That Time When “No Eating” Became “Do Not Diet”

Graphical signs have become almost universal. The symbols and conventions are simple and it would be very hard to make any mistake understanding them. However, problems occur when text is added to the signs. Not everyone can translate one language to another, especially not Chinese to English.

The graphic symbols on the signs are self-explanatory, there is an apple and a tumbler with a straw, all inside a red circle with a diagonal line cutting across the main image. As long as you understand the red circle and the diagonal line cutting across it, then this sign is easily understood to mean: “No eating.”

For a non-Chinese speaker, it does not matter if he understands the Chinese characters. The symbol is enough to dissuade eating. What makes this sign important is the effort put into completeness, and to accommodate English speakers. This is where the sign fails. For an English-speaker, it would be hard to reconcile the image with “Do not diet.”

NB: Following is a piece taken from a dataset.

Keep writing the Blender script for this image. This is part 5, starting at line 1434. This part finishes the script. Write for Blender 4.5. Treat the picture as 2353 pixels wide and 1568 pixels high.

It would be a lively discussion if ever there would ever be a sign which says, “Do not diet.” What would the graphics be? Why would anyone want that placed in public? This is a contextual error, made by an overzealous translator who may have mistaken “diet” with “eating.” The concept of diet may be rooted in “eating” or of eating a particular set of food. However, this might not be the case in Chinese. They have a rich vocabulary, and this has been in written form for more than 3,500 years. Any living language would be dynamic and able to adapt to contemporary culture, where the introduction of the language is part of the language’s character. It is possible that in some way, there is a word in Chinese which corresponds to “eating” and “diet” at the same time.

Even if that were true, the English translation still does not sound fit to the occasion, or the public sign.